:: INFORMATION GIVEN
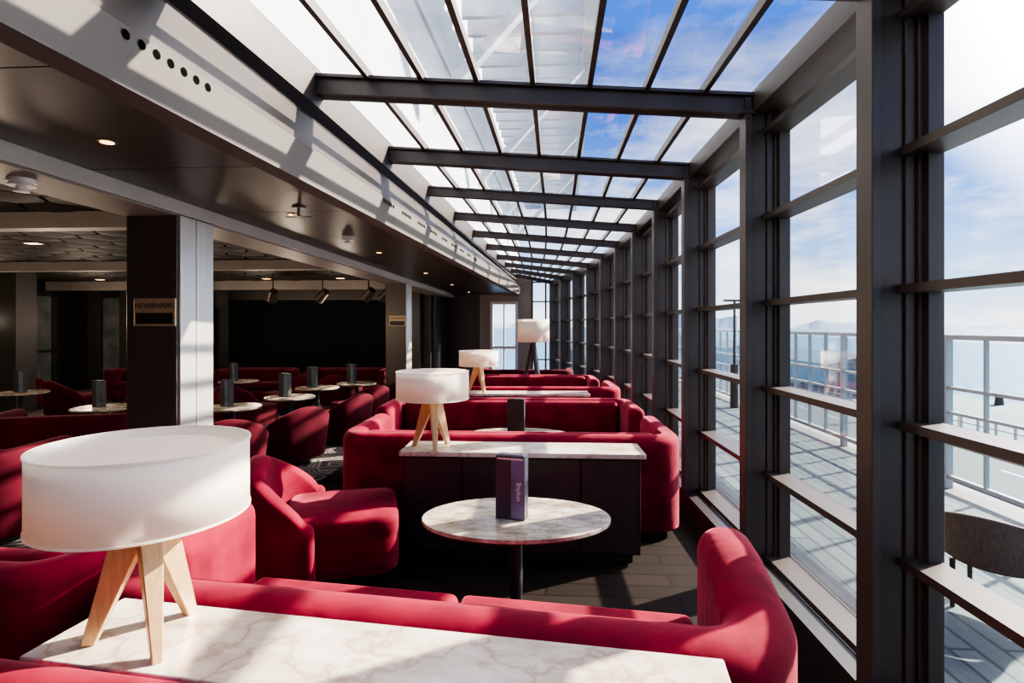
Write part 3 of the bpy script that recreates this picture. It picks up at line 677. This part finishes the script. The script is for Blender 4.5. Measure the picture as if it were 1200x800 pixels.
hz=N.new('ShaderNodeMapRange'); hz.inputs[1].default_value=.22; hz.inputs[2].default_value=.45; hz.inputs[3].default_value=1.; hz.inputs[4].default_value=.16; L.new(sx.outputs['Z'],hz.inputs[0])
mu=N.new('ShaderNodeMath'); mu.operation='MULTIPLY'; L.new(cr.outputs[0],mu.inputs[0]); L.new(hz.outputs[0],mu.inputs[1])
mx=N.new('ShaderNodeMixRGB'); L.new(mu.outputs[0],mx.inputs[0]); L.new(r.outputs[0],mx.inputs[1]); mx.inputs[2].default_value=(1.15,1.13,1.1,1)
nv=N.new('ShaderNodeVectorMath'); nv.operation='NORMALIZE'; L.new(tc.outputs['Generated'],nv.inputs[0])
dp=N.new('ShaderNodeVectorMath'); dp.operation='DOT_PRODUCT'; L.new(nv.outputs[0],dp.inputs[0]); dp.inputs[1].default_value=SUN
mr=N.new('ShaderNodeMapRange'); mr.inputs[1].default_value=.87; mr.inputs[2].default_value=1.; L.new(dp.outputs['Value'],mr.inputs[0])
pw=N.new('ShaderNodeMath'); pw.operation='POWER'; pw.inputs[1].default_value=1.6; L.new(mr.outputs[0],pw.inputs[0])
add=N.new('ShaderNodeMixRGB'); add.blend_type='ADD'; L.new(pw.outputs[0],add.inputs[0]); L.new(mx.outputs[0],add.inputs[1]); add.inputs[2].default_value=(11,10.4,9.5,1)
L.new(add.outputs[0],bg.inputs[0]); bg.inputs[1].default_value=1.3
sun=bpy.data.lights.new('sun','SUN'); sun.energy=15; sun.angle=math.radians(.8); sun.color=(1,.90,.76)
so=bpy.data.objects.new('sun',sun); COL.objects.link(so); so.rotation_euler=(-SUN).to_track_quat('-Z','Y').to_euler()

cam=bpy.data.cameras.new('camera'); co=bpy.data.objects.new('camera',cam); COL.objects.link(co)
cam.sensor_width=36; cam.lens=F/1200*36; cam.shift_y=-18/1200; cam.clip_end=20000; cam.clip_start=.02
co.location=(0,0,CAMZ); co.rotation_euler=(math.pi/2,0,PHI); scene.camera=co
scene.view_settings.view_transform='AgX'
scene.view_settings.look='AgX - Medium High Contrast'
scene.view_settings.exposure=1.0
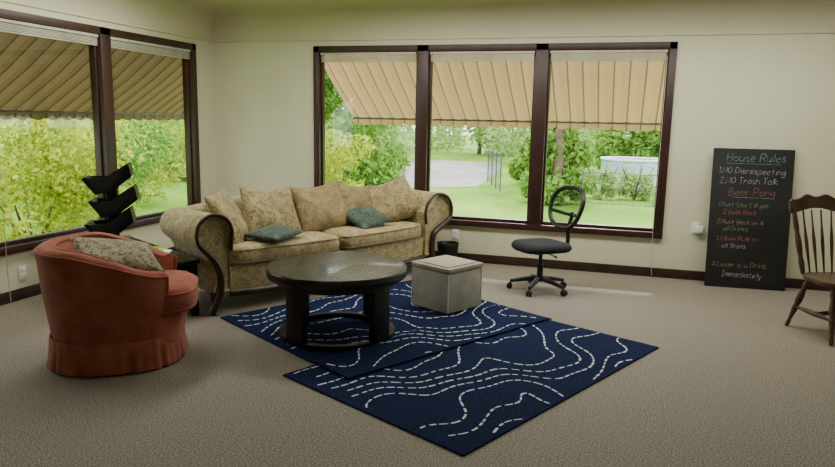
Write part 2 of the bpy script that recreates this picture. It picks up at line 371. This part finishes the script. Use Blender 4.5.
def fence(x0,y0,x1,y1,h,label,step=1.6):
    t=thing('wire_fence',label,'fence'); n=max(1,int(math.hypot(x1-x0,y1-y0)/step))
    for i in range(n+1):
        x=x0+(x1-x0)*i/n;y=y0+(y1-y0)*i/n
        p=add('post',*tube([(x,y,GZ),(x,y,GZ+h)],.02,8),M_fence,parent=t)
    for z in (.15,h-.03): g=G(); g.put(*tube([(x0,y0,GZ+z),(x1,y1,GZ+z)],.01,6)); g.add('rail',M_fence,parent=t)
    g=G(); k=int(math.hypot(x1-x0,y1-y0)/.14)
    for i in range(k): 
        x=x0+(x1-x0)*i/k;y=y0+(y1-y0)*i/k; g.put(*box((x,y,GZ+h/2),(.006,.006,h-.1)))
    o=g.add('wire_infill',M_fence,parent=t,smooth=False); o['kind']='stuff'
fence(-4.3,22.3,-3.4,19.6,1.1,'dark metal fence section beside the driveway',step=.9)
fence(-.9,16.6,1.6,16.4,.9,'grey wire fence at the end of the lawn')
# ------------------------------------------------------------------ rugs
def field(x,y,s):
    return x+.22*math.sin(3.1*y+1.8*math.sin(2.3*x+s)+s)+.10*math.sin(6.3*y+4*x+2*s)+.07*math.sin(9*x-5*y+s)+.14*math.sin(1.3*y+3*s)+.035*math.sin(15*y+6*x)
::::
_STATED PROBLEM_
Find the number of lines in which the word "This" occurs, and write nothing but that number.

_TASK OUTPUT_
2